• _EXERCISE INSTRUCTIONS_
Leaving out every picture, copy the lines of the data exactly, from the first through the line containing "units -> metres".

--- GIVEN MATERIAL ---

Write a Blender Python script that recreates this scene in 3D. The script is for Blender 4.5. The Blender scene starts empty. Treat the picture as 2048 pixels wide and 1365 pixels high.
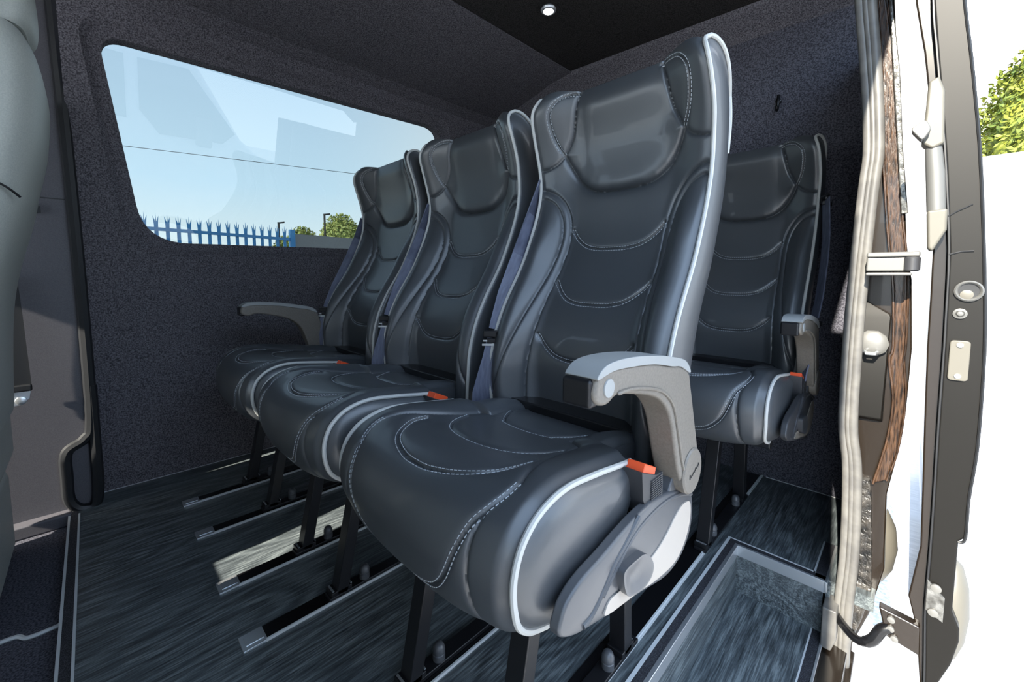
import bpy, bmesh, math, random
import numpy as np
from mathutils import Vector, Matrix
random.seed(7); np.random.seed(7)
SC = bpy.context.scene
COL = SC.collection
S = 1.12                      # authoring units -> metres

# ------------------------------------------------------------------ camera
cam_d = bpy.data.cameras.new('camera'); cam = bpy.data.objects.new('camera', cam_d); COL.objects.link(cam)
cam_d.sensor_width = 36.0
cam_d.lens = 821.1/2048*36
cam_d.shift_y = -64.5/2048
cam_d.clip_start = 0.01; cam_d.clip_end = 300
_f = Vector((-0.6957, 0.7138, -0.0803)).normalized()
cam.rotation_euler = _f.to_track_quat('-Z', 'Y').to_euler()
cam.location = (0, 0, 0.66*S)
SC.camera = cam
# ------------------------------------------------------------------ sky, sun, exposure
SC.view_settings.view_transform = 'Standard'
SC.view_settings.look = 'None'
SC.view_settings.exposure = 1.0
SC.view_settings.gamma = 1.0
SC.view_settings.use_curve_mapping = False
W = bpy.data.worlds.new('sky'); SC.world = W; W.use_nodes = True
nt = W.node_tree; nt.nodes.clear()
wo = nt.nodes.new('ShaderNodeOutputWorld'); bg = nt.nodes.new('ShaderNodeBackground')
tc = nt.nodes.new('ShaderNodeTexCoord'); sep = nt.nodes.new('ShaderNodeSeparateXYZ')
nt.links.new(tc.outputs['Generated'], sep.inputs[0])
ramp = nt.nodes.new('ShaderNodeValToRGB')
ramp.color_ramp.elements[0].position = 0.0; ramp.color_ramp.elements[0].color = (0.90, 0.97, 1.0, 1)
e = ramp.color_ramp.elements.new(0.18); e.color = (0.60, 0.80, 1.0, 1)
ramp.color_ramp.elements[2].position = 0.5; ramp.color_ramp.elements[2].color = (0.42, 0.57, 0.80, 1)
nt.links.new(sep.outputs['Z'], ramp.inputs[0])
mr = nt.nodes.new('ShaderNodeMapRange'); mr.interpolation_type = 'SMOOTHSTEP'
mr.inputs['From Min'].default_value = 0.3; mr.inputs['From Max'].default_value = 0.95
nt.links.new(sep.outputs['Y'], mr.inputs['Value'])
mx = nt.nodes.new('ShaderNodeMixRGB'); mx.inputs[2].default_value = (1.0, 0.99, 0.97, 1)
nt.links.new(mr.outputs[0], mx.inputs[0]); nt.links.new(ramp.outputs[0], mx.inputs[1])
nt.links.new(mx.outputs[0], bg.inputs[0]); bg.inputs[1].default_value = 2.4
nt.links.new(bg.outputs[0], wo.inputs[0])
sun_d = bpy.data.lights.new('sun', 'SUN'); sun_d.energy = 9.0; sun_d.angle = 0.009; sun_d.color = (1.0, 0.93, 0.80)
sun = bpy.data.objects.new('sun', sun_d); COL.objects.link(sun)
SUND = Vector((0.10, -1.0, 0.62)).normalized()
sun.rotation_euler = SUND.to_track_quat('Z', 'Y').to_euler(); sun.location = (0, -4, 6)

# ------------------------------------------------------------------ materials
def mat(name, col, rough=0.5, metal=0.0, spec=0.5, emis=None, coat=0.0):
    m = bpy.data.materials.new(name); m.use_nodes = True
    b = m.node_tree.nodes['Principled BSDF']
    b.inputs['Base Color'].default_value = (*col, 1); b.inputs['Roughness'].default_value = rough
    b.inputs['Metallic'].default_value = metal; b.inputs['Specular IOR Level'].default_value = spec
    b.inputs['Coat Weight'].default_value = coat
    if emis: b.inputs['Emission Color'].default_value = (*emis[0], 1); b.inputs['Emission Strength'].default_value = emis[1]
    return m
def noisy(m, scale, c0, c1, bump=0.0, bscale=None, mapping=(1, 1, 1), detail=6, dist=0.002, lo=.35, hi=.65):
    n = m.node_tree; b = n.nodes['Principled BSDF']
    t = n.nodes.new('ShaderNodeTexCoord'); mp = n.nodes.new('ShaderNodeMapping'); mp.inputs['Scale'].default_value = mapping
    n.links.new(t.outputs['Object'], mp.inputs[0])
    nz = n.nodes.new('ShaderNodeTexNoise'); nz.inputs['Scale'].default_value = scale; nz.inputs['Detail'].default_value = detail
    n.links.new(mp.outputs[0], nz.inputs['Vector'])
    r = n.nodes.new('ShaderNodeValToRGB'); r.color_ramp.elements[0].position = lo; r.color_ramp.elements[1].position = hi
    r.color_ramp.elements[0].color = (*c0, 1); r.color_ramp.elements[1].color = (*c1, 1)
    n.links.new(nz.outputs['Fac'], r.inputs[0]); n.links.new(r.outputs[0], b.inputs['Base Color'])
    if bump:
        n2 = nz
        if bscale:
            n2 = n.nodes.new('ShaderNodeTexNoise'); n2.inputs['Scale'].default_value = bscale; n2.inputs['Detail'].default_value = 3
            n.links.new(mp.outputs[0], n2.inputs['Vector'])
        bp = n.nodes.new('ShaderNodeBump'); bp.inputs['Strength'].default_value = bump; bp.inputs['Distance'].default_value = dist
        n.links.new(n2.outputs['Fac'], bp.inputs['Height']); n.links.new(bp.outputs[0], b.inputs['Normal'])
    return m
LEATHER = noisy(mat('black_leather', (.03, .034, .04), .42, spec=.9, coat=.15), 3.0, (.042, .047, .053), (.052, .057, .064), .06, 900, dist=.0005)
STITCH = mat('grey_thread', (.42, .45, .48), .7)
PIPE = mat('white_piping', (.50, .50, .48), .45)
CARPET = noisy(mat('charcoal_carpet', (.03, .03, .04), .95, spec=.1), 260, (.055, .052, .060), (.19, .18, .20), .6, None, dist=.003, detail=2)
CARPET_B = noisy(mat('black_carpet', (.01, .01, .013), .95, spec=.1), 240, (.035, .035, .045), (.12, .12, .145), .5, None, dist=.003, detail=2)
HEADLINER = noisy(mat('black_headliner', (.012, .011, .011), .95, spec=.1), 260, (.018, .016, .016), (.05, .047, .046), .5, None, dist=.003, detail=2)
SILVER = mat('satin_silver', (.62, .64, .66), .35, .6)
ALU = mat('brushed_aluminium', (.62, .65, .68), .32, .8)
EDGE = mat('pale_edge_strip', (.55, .57, .58), .4)
BLACKM = mat('black_metal', (.012, .012, .014), .35, .2)
BLACKG = mat('black_gloss_channel', (.006, .006, .007), .25)
PLASTIC = mat('dark_plastic', (.035, .036, .04), .42)
GREYPL = noisy(mat('grey_plastic', (.17, .155, .14), .42), 300, (.145, .128, .108), (.18, .16, .136), .15, dist=.0005)
SIDEPL = mat('blue_grey_plastic', (.075, .078, .085), .30)
CREAM = mat('cream_plastic', (.42, .375, .33), .45)
ARMTOP = mat('silver_grey_pad', (.29, .30, .30), .4)
ORANGE = mat('orange_button', (.85, .10, .03), .4)
WEB = noisy(mat('belt_webbing', (.05, .055, .075), .6), 30, (.09, .10, .15), (.14, .155, .22), .3, 40, mapping=(8, 1, 1))
RUBBER = noisy(mat('rubber_seal', (.12, .12, .125), .42, spec=.5), 30, (.095, .092, .088), (.14, .135, .125))
TRIM = noisy(mat('grey_trim_panel', (.06, .06, .075), .6), 500, (.075, .072, .085), (.10, .097, .11), .2, dist=.0006)
TRIMD = mat('dark_trim_edge', (.012, .013, .015), .45)
VINYL = noisy(mat('grey_green_vinyl', (.10, .125, .125), .5), 400, (.38, .41, .39), (.45, .48, .45), .15, dist=.0005)
PAINT = mat('dark_brown_paint', (.014, .010, .007), .25, spec=.5, coat=.25)
PAINTG = mat('dark_grey_paint', (.006, .0054, .0045), .45, spec=.25, coat=.0)
SEALANT = noisy(mat('copper_sealant', (.22, .10, .05), .3, spec=.6, coat=.4), 60, (.008, .005, .004), (.085, .046, .026), .8, dist=.004, mapping=(5, 2, .5))
WHITE = mat('white_paint', (.75, .76, .78), .3)
WORN = mat('galvanised_steel', (.17, .168, .16), .4, .3)
OUTC = mat('stone_plastic', (.115, .108, .09), .5)
OUTS = mat('dull_silver', (.13, .13, .125), .45, .2)
WHITEWALL = mat('white_render', (.20, .203, .207), .85)
GLASSD = mat('dark_glass', (.02, .025, .03), .05)
TYRE = mat('tyre_rubber', (.03, .03, .03), .8)
ASPHALT = noisy(mat('asphalt', (.2, .2, .22), .9), 60, (.34, .34, .35), (.62, .61, .60), .5, dist=.01)
BLUE = mat('blue_fence_paint', (.03, .17, .38), .5)
CONC = mat('grey_concrete', (.16, .17, .18), .9)
LEAF = noisy(mat('leaf', (.2, .25, .05), .7), 6, (.16, .22, .05), (.42, .44, .14))
LEAFY = noisy(mat('yellow_green_leaf', (.35, .4, .05), .7), 3, (.055, .085, .004), (.24, .25, .025))
BARK = mat('bark', (.08, .06, .04), .9)
LED = mat('led_lens', (.9, .9, .8), .4, emis=((1, .97, .85), 14))
BARE = noisy(mat('reflective_galvanised', (.7, .7, .7), .2, .6), 60, (.08, .078, .072), (.26, .26, .25), .6, dist=.004)
GRIT = noisy(mat('anti_slip_strip', (.03, .03, .035), .7), 900, (.010, .010, .014), (.12, .12, .14), .8, dist=.001, detail=1, lo=.5, hi=.75)
CABLE = mat('cable_black', (.02, .02, .02), .6)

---

• _RESPONSE TO THIS EXERCISE_
Write a Blender Python script that recreates this scene in 3D. The script is for Blender 4.5. The Blender scene starts empty. Treat the picture as 2048 pixels wide and 1365 pixels high.
import bpy, bmesh, math, random
import numpy as np
from mathutils import Vector, Matrix
random.seed(7); np.random.seed(7)
SC = bpy.context.scene
COL = SC.collection
S = 1.12                      # authoring units -> metres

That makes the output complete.